Opening with a close-up of Thomasin (Anya Taylor-Joy) in her Sunday best, we find her father William (Ralph Ineson) facing some sort of religiously motivated community trial regarding his particular beliefs. Unwilling to adhere to the norms of the plantation, he’s banished, along with his family, including wife Katherine (Kate Dickey), and four younger children, Caleb (Harvey Scrimshaw), twins Jonas (Lucas Dawson) and Mercy (Ellie Grainger) and infant Samuel. They relocate to an isolated farm at the edge of a foreboding forest, and it’s not long before Samuel gets snatched by a preternatural presence one afternoon under Thomasin’s watch. We witness the chilling fate of baby Sam, but the family is left to wonder, their religion dictating that the baby’s soul has gone to hell because he wasn’t baptized. Since William’s farming and hunting skills are poor, the family seems destined for a harsh winter, but tensions between Thomasin and other females in the household quickly causes further disintegration. A tipping point is reached when Caleb also disappears, returning naked, babbling incoherently.
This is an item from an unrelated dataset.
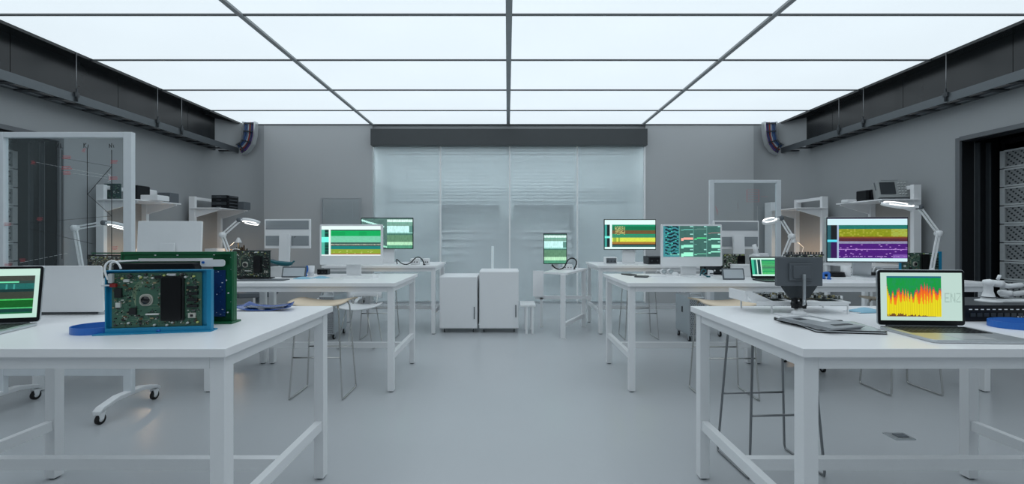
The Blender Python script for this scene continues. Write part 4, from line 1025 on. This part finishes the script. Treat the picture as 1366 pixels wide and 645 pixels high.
# tray of boards behind it
t = thing('instrument_tray', 'white raised tray carrying flat circuit boards behind the small grey display', 'tray', (1.43, 2.12, TH), 0)
MB().prism([(-.235, -.07), (.23, -.09), (.24, .10), (-.25, .10)], .052, .060, 'z').build('tray_plate', PLW, t, bevel=.001)
m = MB(); m.prism([(-.235, .06), (-.235, .052), (-.13, .045), (-.13, .06), (-.245, .11), (-.27, .11)], -.07, -.064, 'y'); m.box((-.255, .02, .08), (.008, .16, .05)); m.build('side_fin', PLW, t)
for (x, y) in ((-.14, -.07), (.22, -.085), (-.2, .09), (.23, .09)): MB().box((x, y, .026), (.006, .006, .052)).build('leg', PLW, t)
m = MB(); m.box((0, -.083, .05), (.44, .006, .018)); m.build('front_rail', PLW, t)
rnd = random.Random(12)
for k, (x, y, wx, wy) in enumerate(((-.12, .0, .13, .12), (.03, .02, .12, .11), (.15, -.01, .11, .12))):
    b = MB().box((x, y, .070), (wx, wy, .003), [S(45, 50, 50), S(95, 88, 60), S(70, 80, 75)][k]).build('flat_board', COL, t)
    m = MB()
    for q in range(70): h = rnd.uniform(.003, .018); m.box((x + rnd.uniform(-.48, .48) * wx, y + rnd.uniform(-.48, .48) * wy, .0715 + h / 2), (rnd.uniform(.003, .012), rnd.uniform(.003, .012), h), rnd.choice([S(30, 32, 34), S(160, 150, 110), S(190, 195, 195), S(90, 95, 90)]))
    part(m.build('small_components', COL, b), stuff=True)
    for dx in (-.4, .4):
        MB().cyl((x + dx * wx, y, .06), (x + dx * wx, y, .07), .003, 6).build('standoff', SILV, b)
MB().tube([(.0, .02, .08), (.03, .0, .10), (.07, .0, .115), (.10, .02, .13)], .004, 8, smooth_path=1).build('white_cable', PLW, t)
MB().box((.205, -.05, .075), (.02, .02, .02)).build('white_block', PLW, t)
t = thing('face_mask', 'pale blue disposable mask lying beside the instrument tray', 'mask', (1.79, 2.1, TH + .002), 10)
def sheet(mb, W, D, fn, nx=10, ny=8, col=(.5, .5, .5), th=.002):
    vs = []
    for s in (0, 1):
        for i in range(nx + 1):
            for j in range(ny + 1):
                u, v = -1 + 2 * i / nx, -1 + 2 * j / ny; x, y, z = fn(u, v); vs.append((x * W / 2, y * D / 2, z + s * th))
    q = (nx + 1) * (ny + 1); k = ny + 1
    fs = [(i * k + j, i * k + j + 1, i * k + j + k + 1, i * k + j + k) for i in range(nx) for j in range(ny)]; fs += [tuple(q + a for a in f[::-1]) for f in fs]
    for i in range(nx):
        for j in (0, ny): a = i * k + j; fs.append((a, a + k, q + a + k, q + a))
    for j in range(ny):
        for i in (0, nx): a = i * k + j; fs.append((a, a + 1, q + a + 1, q + a))
    return mb.add(vs, fs, col, smooth=True)
LBL = mat('pale_blue_fabric', (.28, .52, .66), .7)
def mask_in(t):
    sheet(MB(), .15, .085, lambda u, v: (u, v * (1 - .15 * u * u), .016 * (1 - u * u) * (1 - v * v) + .002 * math.sin(v * 9))).build('pleated_body', LBL, t)
    for s in (-1, 1): MB().tube([(s * .07, -.035, .002), (s * .10, -.03, .002), (s * .115, 0, .002), (s * .10, .03, .002), (s * .07, .035, .002)], .0016, 6, smooth_path=2).build('ear_loop', PLW, t)
mask_in(t)
# blue dish-like sheet on the left bench
t = thing('blue_pouch', 'glossy blue curled plastic pouch near the back corner of the left foreground bench', 'pouch', (-1.24, 2.16, TH), 0)
BG = mat('glossy_blue_film', (.015, .07, .30), .12)
sheet(MB(), .27, .10, lambda u, v: (u * (1 - .12 * v), v + .05 * math.sin(u * 4), .003 + .020 * abs(u) ** 2.5 + .014 * (v > .2) * (v - .2) + .001 * math.sin(u * 9 + v * 4)), 24, 12).build('pouch_body', BG, t)
sheet(MB(), .20, .06, lambda u, v: (u, v * .8, .010 + .008 * abs(u) ** 2 + .001 * math.sin(u * 11 + v * 6)), 20, 8).build('folded_lining', mat('dark_grey_film', (.07, .10, .16), .2), t)

# ------------------------------------------------------------------ middle row left small things
P = tb
def mug(name, label, cat, x, y, r, h, m_=PLW, z=TH, handle=True, taper=1.0):
    t = thing(name, label, cat, (x, y, z), 0)
    MB().lathe([(r * taper * .9, 0), (r * taper, .003), (r, h), (r * .9, h), (r * .86, .006), (.001, .005)]).build('body', m_, t)
    if handle: MB().tube([(r * .95, 0, h * .8), (r * 1.5, 0, h * .75), (r * 1.6, 0, h * .4), (r * .95, 0, h * .2)], .004, 8, smooth_path=1).build('handle', m_, t)
    return t
def tbx(x, y): p = tb(x, y); return p.x, p.y
x, y = tbx(415, 368); mug('paper_cup', 'white cup left of the green banded desktop computer', 'cup', x, y, .032, .10, handle=False, taper=.8)
x, y = tbx(1128, 370); mug('mug', 'white mug left of the purple monitor stand', 'mug', x, y, .038, .11)
def framed_tablet(label, px, py, W, H, tilt=14):
    x, y = tbx(px, py); t = thing('tablet', label, 'tablet', (x, y, TH), 0)
    T = Matrix.Translation((0, 0, .002)) @ Matrix.Rotation(R(-tilt), 4, 'X')
    MB().rrect(W, H, .006, -.005, .005, 'y', (0, H / 2), M=T).build('dark_frame', PLG, t, bevel=.001)
    MB().rrect(W - .022, H - .022, .003, -.0065, -.004, 'y', (0, H / 2), M=T).build('pale_screen', mat('pale_panel', (.50, .54, .57), .25), t)
    MB().bar((0, .02 + H * .2, H * .75), (0, .02 + H * .65, .004), .03, .004).build('kickstand', PLG, t)
framed_tablet('dark framed pale tablet propped up left of the green banded desktop computer', 391.5, 370, .22, .10)
framed_tablet('dark framed pale tablet propped up right of the tiled chart computer', 979, 373, .19, .10)
t = thing('clamp_tool', 'teal handled tool with white jaws lying behind the propped tablet, left middle bench', 'tool', (*tbx(396, 364.5), TH), 0)
TEAL = mat('dark_teal_plastic', (.01, .12, .15), .35)
t.location.y = 4.0
ZO = .095
m = MB(); m.tube([(a, 0, b + ZO + .022) for a, b in ((-.12, .035), (-.06, .015), (.0, .005), (.07, .0), (.11, .008))], [.008, .018, .024, .022, .012], 12, smooth_path=1); m.build('handle', TEAL, t)
m = MB(); m.tube([(.09, 0, ZO + .02), (.13, 0, ZO + .05)], .008, 8); m.tube([(-.13, 0, ZO + .03), (-.07, 0, ZO + .04)], .006, 8); m.build('jaw', TEAL, t)
MB().box((0, 0, ZO / 2), (.16, .07, ZO)).build('white_holder', PLW, t, bevel=.004)
t = thing('wrist_strap', 'royal blue bent strap standing right of the propped tablet', 'strap', (*tbx(409, 369), TH), 0)
MB().tube([(0, 0, .006), (-.012, 0, .03), (.008, 0, .06), (.002, 0, .105)], [.012, .010, .012, .010], 8, smooth_path=2).build('band', TAPE, t)
for lb, px, py, rz in (('pale blue mask spread at the front of the left middle bench, below the white cup', 404, 371.5, 5), ('pale blue mask lying right of the white cup on the left middle bench', 428, 370.5, -8)):
    t = thing('face_mask', lb, 'mask', (*tbx(px, py), TH), rz); mask_in(t)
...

Inordinately simple, The Witch successfully still manages an impressive chokehold as religious paranoia turns family members against one another, enabling the insidious force to wreak havoc. Ralph Ineson makes an imperious impression, while Scottish actress Kate Dickey is as astringent as she is prone to hysteria. Eggers’ tends to prize the perspective of Thomasin, a girl that’s, shall we say, left without many options. Anya Taylor-Joy, recalling the willowy willpower of Mia Wasikowska, proves to be a great find. But where Eggers’ truly gains ambience is from Jarin Blaschke’s excellent cinematography, capturing the presence of the encroaching forest with beautiful alacrity—these feel like woods we have no business going into. Nature is framed as something ominous, ungodly, whose sweet gifts (i.e., apples) are used to lure. Paired with Mark Korvern’s score, which plays magnificently over our first images of the eponymous creature as she overtakes the visage of the moon, there’s a lot to admire in this expertly mounted first feature.
By its chilling final frames, the paranoid delusions of the Puritanical mind have been salvaged for one properly unnerving nightmare. Painstakingly based on actual journals and records from the period, Eggers’ film is a chilling moral lesson concerning the power of community (power in numbers) over religion. The script captures perfectly the dominating, obsessive fear of religion, present in almost every exchange of dialogue—an institution so repressively draconian necessitates an equally powerful opposition. Without a doubt, there are things to fear in these realms of sacred and profane, but at the end of the day, one can never really anticipate what will come crawling out of the bowels of the primeval forest.
Reviewed on January 28 at the 2015 Sundance Film Festival – US Dramatic Competition. 92 Mins.